Latest bridge ad is full of more distortions than facts

By John Gallagher
Detroit Free Press Business

Like political attack ads, the Ambassador Bridge owners’ latest TV ads attacking Gov. Rick Snyder’s proposed public bridge offer a blend of fact, half-truths, and outright distortion.

The claim: The most recent ad opens with a shot of a woman worried about money as she writes checks for a pile of bills. A voice-over then says that government bureaucrats want to write a $2-billion check for Snyder’s proposed bridge to Canada.

The ad continues that citizens can save themselves $100 million a year by signing a petition to put an Ambassador Bridge-backed referendum on the November ballot to require a public vote on any new bridge or tunnel. The ad is paid for by an Ambassador Bridge-funded effort called the People Should Decide.

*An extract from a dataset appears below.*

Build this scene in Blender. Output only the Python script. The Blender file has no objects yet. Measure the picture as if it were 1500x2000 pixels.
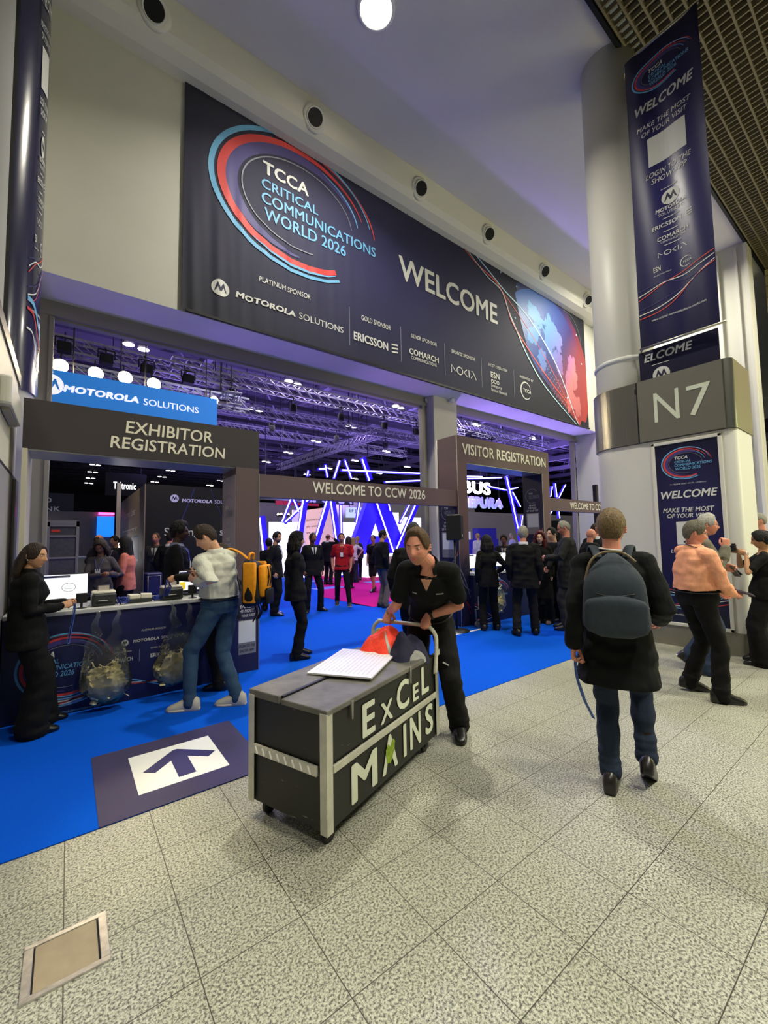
import bpy, bmesh, math, random
from mathutils import Vector, Matrix
from mathutils import noise as mnoise
from mathutils.bvhtree import BVHTree

S = bpy.context.scene
C = S.collection
V = Vector
PI = math.pi
rnd = random.Random(7)

# ------------------------------------------------------------------ camera, world, lights, exposure
CAM = V((0, 0, 1.59)); FPX = 811.26
yaw, pit, rol = math.radians(37.298), math.radians(3.737), math.radians(-1.006)
d_ = V((math.sin(yaw)*math.cos(pit), math.cos(yaw)*math.cos(pit), math.sin(pit)))
r_ = V((math.cos(yaw), -math.sin(yaw), 0)); u_ = r_.cross(d_)
R_ = r_*math.cos(rol) + u_*math.sin(rol); U_ = -r_*math.sin(rol) + u_*math.cos(rol)
cd = bpy.data.cameras.new('camera'); cam = bpy.data.objects.new('camera', cd); C.objects.link(cam)
m = Matrix((R_, U_, -d_)).transposed().to_4x4(); m.translation = CAM
cam.matrix_world = m
cd.sensor_fit = 'VERTICAL'; cd.sensor_height = 24.0; cd.sensor_width = 18.0
cd.lens = FPX/2000*24.0; cd.clip_start = .05; cd.clip_end = 300
S.camera = cam

S.view_settings.view_transform = 'Standard'; S.view_settings.look = 'None'
S.view_settings.gamma = 1; S.view_settings.use_curve_mapping = False
S.view_settings.exposure = 0.0
try:
    S.cycles.use_denoising = True; S.cycles.denoiser = 'OPENIMAGEDENOISE'
    S.cycles.max_bounces = 6; S.cycles.diffuse_bounces = 3; S.cycles.glossy_bounces = 3
    S.cycles.transparent_max_bounces = 10; S.cycles.transmission_bounces = 4
    S.cycles.sample_clamp_indirect = 6; S.cycles.caustics_reflective = False; S.cycles.caustics_refractive = False
except Exception:
    pass

w = bpy.data.worlds.new('world'); S.world = w; w.use_nodes = True
bg = w.node_tree.nodes['Background']; bg.inputs[0].default_value = (.93, 1.0, .80, 1); bg.inputs[1].default_value = .08

def area(name, loc, size, energy, col, aim=None, shape='SQUARE', sy=None, spread=180):
    l = bpy.data.lights.new(name, 'AREA'); l.energy = energy; l.color = col; l.shape = shape; l.size = size
    if sy: l.shape = 'RECTANGLE'; l.size_y = sy
    l.spread = math.radians(spread)
    o = bpy.data.objects.new(name, l); C.objects.link(o); o.location = loc
    if aim is not None:
        o.rotation_euler = (V(aim)-V(loc)).to_track_quat('-Z', 'Y').to_euler()
    return o

WARM = (1.0, .965, .80)
# the concourse: rows of ceiling lamps over and behind the camera, the one in view, shop light from the far right
area('ceiling_light', (3.6, 4.7, 9.76), .4, 230, (1, .96, .82), shape='DISK', spread=135)
for lx, ly, e in ((-2.5, -2.0, 190), (2.5, -3.2, 330), (6.0, -3.4, 480), (10.5, -2.6, 480), (14.5, -.5, 330), (13.0, 4.9, 420)):
    area('ceiling_light', (lx, ly, 9.6), 1.1, e*.82, WARM, shape='DISK', spread=132 if lx < 8 else 165)
area('shop_light', (13.5, -4.5, 3.2), 3.2, 230, (.97, 1.0, .46), aim=(7, 2.5, 2.2))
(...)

Fact check: The proposed New International Trade Crossing bridge project costs about $2 billion, but most of that will be paid for by Canada or the U.S. government. Even Michigan’s $550 million up-front share would be paid for by Canada and paid back through tolls, not by Michigan taxpayers.

The claim: The ad also says the Michigan Senate voted down Snyder’s plan and that the governor wants to go around the Legislature.

Fact check: The full Senate never voted on the proposal. One Senate committee voted against it. But it’s true that Snyder now appears ready to rely on an agreement with Canada to build the bridge, bypassing the legislative roadblock in Lansing.

The claim: Finally, the ad says Snyder’s bridge proposal will cost Michigan taxpayers $100 million a year, a figure the Ambassador Bridge owners claim would be needed to cover shortfalls in bridge tolls used to pay back construction costs.

Fact check: That’s false. Snyder and other leaders have said repeatedly that the agreement is written in a way to protect Michigan taxpayers. Any shortfall in revenues will be borne by the private operator hired to build and run the bridge.

Overall assessment: Like earlier such ads, this one offers more distortion than fact.